- Problem to solve -
Write out each line of the material again, word for word.

- Supplied records -
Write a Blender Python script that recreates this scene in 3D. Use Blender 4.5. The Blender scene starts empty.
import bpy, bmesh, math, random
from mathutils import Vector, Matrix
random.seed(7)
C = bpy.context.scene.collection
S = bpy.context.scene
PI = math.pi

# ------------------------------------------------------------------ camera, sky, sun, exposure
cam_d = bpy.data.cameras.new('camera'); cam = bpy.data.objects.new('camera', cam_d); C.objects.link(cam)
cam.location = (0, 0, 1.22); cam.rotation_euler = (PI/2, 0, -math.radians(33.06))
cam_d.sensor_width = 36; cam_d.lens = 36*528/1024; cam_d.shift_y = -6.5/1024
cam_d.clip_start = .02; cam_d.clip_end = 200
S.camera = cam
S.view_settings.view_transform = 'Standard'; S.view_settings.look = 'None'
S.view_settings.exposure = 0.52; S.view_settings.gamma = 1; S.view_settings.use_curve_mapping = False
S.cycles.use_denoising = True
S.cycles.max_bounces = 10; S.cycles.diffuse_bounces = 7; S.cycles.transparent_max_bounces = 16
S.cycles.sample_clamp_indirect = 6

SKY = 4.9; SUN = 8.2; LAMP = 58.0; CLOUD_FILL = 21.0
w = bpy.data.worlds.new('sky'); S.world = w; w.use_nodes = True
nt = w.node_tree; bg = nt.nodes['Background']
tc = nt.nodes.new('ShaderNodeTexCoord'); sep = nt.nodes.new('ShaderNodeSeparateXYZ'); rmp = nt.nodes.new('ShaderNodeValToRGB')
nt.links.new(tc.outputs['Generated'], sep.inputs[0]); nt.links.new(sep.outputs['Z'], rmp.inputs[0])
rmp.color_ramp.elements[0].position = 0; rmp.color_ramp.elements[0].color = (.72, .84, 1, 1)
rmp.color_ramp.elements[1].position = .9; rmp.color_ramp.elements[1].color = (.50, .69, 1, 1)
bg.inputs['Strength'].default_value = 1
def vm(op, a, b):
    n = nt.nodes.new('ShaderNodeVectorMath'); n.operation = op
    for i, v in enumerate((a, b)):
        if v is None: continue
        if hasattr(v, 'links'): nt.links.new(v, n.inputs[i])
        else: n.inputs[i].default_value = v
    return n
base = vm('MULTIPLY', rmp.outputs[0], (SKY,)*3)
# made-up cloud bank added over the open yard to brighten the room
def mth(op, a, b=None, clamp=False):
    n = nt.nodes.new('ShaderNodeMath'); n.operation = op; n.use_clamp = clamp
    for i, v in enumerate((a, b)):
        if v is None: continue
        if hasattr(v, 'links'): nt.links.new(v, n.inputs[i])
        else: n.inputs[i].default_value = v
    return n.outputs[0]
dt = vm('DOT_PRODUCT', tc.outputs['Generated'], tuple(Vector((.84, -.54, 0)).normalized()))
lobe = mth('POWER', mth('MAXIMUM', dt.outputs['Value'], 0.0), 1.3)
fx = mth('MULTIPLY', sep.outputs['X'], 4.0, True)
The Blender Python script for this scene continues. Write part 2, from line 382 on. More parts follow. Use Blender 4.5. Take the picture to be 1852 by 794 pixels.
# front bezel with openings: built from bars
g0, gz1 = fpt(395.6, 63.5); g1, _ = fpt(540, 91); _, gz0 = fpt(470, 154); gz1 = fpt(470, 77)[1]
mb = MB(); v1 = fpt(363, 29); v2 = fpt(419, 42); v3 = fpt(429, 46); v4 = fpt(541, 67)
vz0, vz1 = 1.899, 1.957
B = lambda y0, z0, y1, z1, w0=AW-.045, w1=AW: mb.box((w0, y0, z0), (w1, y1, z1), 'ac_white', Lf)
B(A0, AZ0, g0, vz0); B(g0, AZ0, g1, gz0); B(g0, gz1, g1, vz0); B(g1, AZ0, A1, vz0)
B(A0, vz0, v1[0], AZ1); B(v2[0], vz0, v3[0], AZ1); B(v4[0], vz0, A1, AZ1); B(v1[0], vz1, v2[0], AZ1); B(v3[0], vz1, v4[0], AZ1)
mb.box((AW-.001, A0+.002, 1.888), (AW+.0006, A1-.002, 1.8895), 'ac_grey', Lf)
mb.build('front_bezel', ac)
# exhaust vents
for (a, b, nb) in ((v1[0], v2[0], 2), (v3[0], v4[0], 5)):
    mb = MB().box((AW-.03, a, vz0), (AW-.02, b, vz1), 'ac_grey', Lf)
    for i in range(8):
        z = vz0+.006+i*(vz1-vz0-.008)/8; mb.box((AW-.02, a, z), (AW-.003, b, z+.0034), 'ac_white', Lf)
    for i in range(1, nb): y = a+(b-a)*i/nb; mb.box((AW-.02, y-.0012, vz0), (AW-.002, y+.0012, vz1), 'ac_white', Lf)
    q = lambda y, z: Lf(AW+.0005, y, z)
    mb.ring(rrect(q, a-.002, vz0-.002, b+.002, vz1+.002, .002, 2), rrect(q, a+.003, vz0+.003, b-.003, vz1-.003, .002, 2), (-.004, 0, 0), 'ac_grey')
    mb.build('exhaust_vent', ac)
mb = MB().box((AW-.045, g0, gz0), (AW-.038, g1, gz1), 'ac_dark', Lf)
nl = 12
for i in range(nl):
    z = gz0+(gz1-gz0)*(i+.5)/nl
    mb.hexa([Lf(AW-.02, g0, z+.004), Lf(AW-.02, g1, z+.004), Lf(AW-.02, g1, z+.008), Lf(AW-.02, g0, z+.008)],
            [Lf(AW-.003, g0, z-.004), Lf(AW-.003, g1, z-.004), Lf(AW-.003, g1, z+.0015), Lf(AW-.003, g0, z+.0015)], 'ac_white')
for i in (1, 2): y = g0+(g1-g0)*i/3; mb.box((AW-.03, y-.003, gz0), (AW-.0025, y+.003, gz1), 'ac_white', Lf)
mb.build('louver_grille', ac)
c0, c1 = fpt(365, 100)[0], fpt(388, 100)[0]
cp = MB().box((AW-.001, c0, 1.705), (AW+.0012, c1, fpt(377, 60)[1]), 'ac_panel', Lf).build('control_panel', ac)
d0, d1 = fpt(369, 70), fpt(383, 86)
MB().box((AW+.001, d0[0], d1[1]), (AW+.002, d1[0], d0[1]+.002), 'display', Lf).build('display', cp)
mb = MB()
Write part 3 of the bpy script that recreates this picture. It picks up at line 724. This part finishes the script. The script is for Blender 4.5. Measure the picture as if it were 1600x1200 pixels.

- Reply -
Write a Blender Python script that recreates this scene in 3D. Use Blender 4.5. The Blender scene starts empty.
import bpy, bmesh, math, random
from mathutils import Vector, Matrix
random.seed(7)
C = bpy.context.scene.collection
S = bpy.context.scene
PI = math.pi

# ------------------------------------------------------------------ camera, sky, sun, exposure
cam_d = bpy.data.cameras.new('camera'); cam = bpy.data.objects.new('camera', cam_d); C.objects.link(cam)
cam.location = (0, 0, 1.22); cam.rotation_euler = (PI/2, 0, -math.radians(33.06))
cam_d.sensor_width = 36; cam_d.lens = 36*528/1024; cam_d.shift_y = -6.5/1024
cam_d.clip_start = .02; cam_d.clip_end = 200
S.camera = cam
S.view_settings.view_transform = 'Standard'; S.view_settings.look = 'None'
S.view_settings.exposure = 0.52; S.view_settings.gamma = 1; S.view_settings.use_curve_mapping = False
S.cycles.use_denoising = True
S.cycles.max_bounces = 10; S.cycles.diffuse_bounces = 7; S.cycles.transparent_max_bounces = 16
S.cycles.sample_clamp_indirect = 6

SKY = 4.9; SUN = 8.2; LAMP = 58.0; CLOUD_FILL = 21.0
w = bpy.data.worlds.new('sky'); S.world = w; w.use_nodes = True
nt = w.node_tree; bg = nt.nodes['Background']
tc = nt.nodes.new('ShaderNodeTexCoord'); sep = nt.nodes.new('ShaderNodeSeparateXYZ'); rmp = nt.nodes.new('ShaderNodeValToRGB')
nt.links.new(tc.outputs['Generated'], sep.inputs[0]); nt.links.new(sep.outputs['Z'], rmp.inputs[0])
rmp.color_ramp.elements[0].position = 0; rmp.color_ramp.elements[0].color = (.72, .84, 1, 1)
rmp.color_ramp.elements[1].position = .9; rmp.color_ramp.elements[1].color = (.50, .69, 1, 1)
bg.inputs['Strength'].default_value = 1
def vm(op, a, b):
    n = nt.nodes.new('ShaderNodeVectorMath'); n.operation = op
    for i, v in enumerate((a, b)):
        if v is None: continue
        if hasattr(v, 'links'): nt.links.new(v, n.inputs[i])
        else: n.inputs[i].default_value = v
    return n
base = vm('MULTIPLY', rmp.outputs[0], (SKY,)*3)
# made-up cloud bank added over the open yard to brighten the room
def mth(op, a, b=None, clamp=False):
    n = nt.nodes.new('ShaderNodeMath'); n.operation = op; n.use_clamp = clamp
    for i, v in enumerate((a, b)):
        if v is None: continue
        if hasattr(v, 'links'): nt.links.new(v, n.inputs[i])
        else: n.inputs[i].default_value = v
    return n.outputs[0]
dt = vm('DOT_PRODUCT', tc.outputs['Generated'], tuple(Vector((.84, -.54, 0)).normalized()))
lobe = mth('POWER', mth('MAXIMUM', dt.outputs['Value'], 0.0), 1.3)
fx = mth('MULTIPLY', sep.outputs['X'], 4.0, True)
The Blender Python script for this scene continues. Write part 2, from line 382 on. More parts follow. Use Blender 4.5. Take the picture to be 1852 by 794 pixels.
# front bezel with openings: built from bars
g0, gz1 = fpt(395.6, 63.5); g1, _ = fpt(540, 91); _, gz0 = fpt(470, 154); gz1 = fpt(470, 77)[1]
mb = MB(); v1 = fpt(363, 29); v2 = fpt(419, 42); v3 = fpt(429, 46); v4 = fpt(541, 67)
vz0, vz1 = 1.899, 1.957
B = lambda y0, z0, y1, z1, w0=AW-.045, w1=AW: mb.box((w0, y0, z0), (w1, y1, z1), 'ac_white', Lf)
B(A0, AZ0, g0, vz0); B(g0, AZ0, g1, gz0); B(g0, gz1, g1, vz0); B(g1, AZ0, A1, vz0)
B(A0, vz0, v1[0], AZ1); B(v2[0], vz0, v3[0], AZ1); B(v4[0], vz0, A1, AZ1); B(v1[0], vz1, v2[0], AZ1); B(v3[0], vz1, v4[0], AZ1)
mb.box((AW-.001, A0+.002, 1.888), (AW+.0006, A1-.002, 1.8895), 'ac_grey', Lf)
mb.build('front_bezel', ac)
# exhaust vents
for (a, b, nb) in ((v1[0], v2[0], 2), (v3[0], v4[0], 5)):
    mb = MB().box((AW-.03, a, vz0), (AW-.02, b, vz1), 'ac_grey', Lf)
    for i in range(8):
        z = vz0+.006+i*(vz1-vz0-.008)/8; mb.box((AW-.02, a, z), (AW-.003, b, z+.0034), 'ac_white', Lf)
    for i in range(1, nb): y = a+(b-a)*i/nb; mb.box((AW-.02, y-.0012, vz0), (AW-.002, y+.0012, vz1), 'ac_white', Lf)
    q = lambda y, z: Lf(AW+.0005, y, z)
    mb.ring(rrect(q, a-.002, vz0-.002, b+.002, vz1+.002, .002, 2), rrect(q, a+.003, vz0+.003, b-.003, vz1-.003, .002, 2), (-.004, 0, 0), 'ac_grey')
    mb.build('exhaust_vent', ac)
mb = MB().box((AW-.045, g0, gz0), (AW-.038, g1, gz1), 'ac_dark', Lf)
nl = 12
for i in range(nl):
    z = gz0+(gz1-gz0)*(i+.5)/nl
    mb.hexa([Lf(AW-.02, g0, z+.004), Lf(AW-.02, g1, z+.004), Lf(AW-.02, g1, z+.008), Lf(AW-.02, g0, z+.008)],
            [Lf(AW-.003, g0, z-.004), Lf(AW-.003, g1, z-.004), Lf(AW-.003, g1, z+.0015), Lf(AW-.003, g0, z+.0015)], 'ac_white')
for i in (1, 2): y = g0+(g1-g0)*i/3; mb.box((AW-.03, y-.003, gz0), (AW-.0025, y+.003, gz1), 'ac_white', Lf)
mb.build('louver_grille', ac)
c0, c1 = fpt(365, 100)[0], fpt(388, 100)[0]
cp = MB().box((AW-.001, c0, 1.705), (AW+.0012, c1, fpt(377, 60)[1]), 'ac_panel', Lf).build('control_panel', ac)
d0, d1 = fpt(369, 70), fpt(383, 86)
MB().box((AW+.001, d0[0], d1[1]), (AW+.002, d1[0], d0[1]+.002), 'display', Lf).build('display', cp)
mb = MB()
Write part 3 of the bpy script that recreates this picture. It picks up at line 724. This part finishes the script. The script is for Blender 4.5. Measure the picture as if it were 1600x1200 pixels.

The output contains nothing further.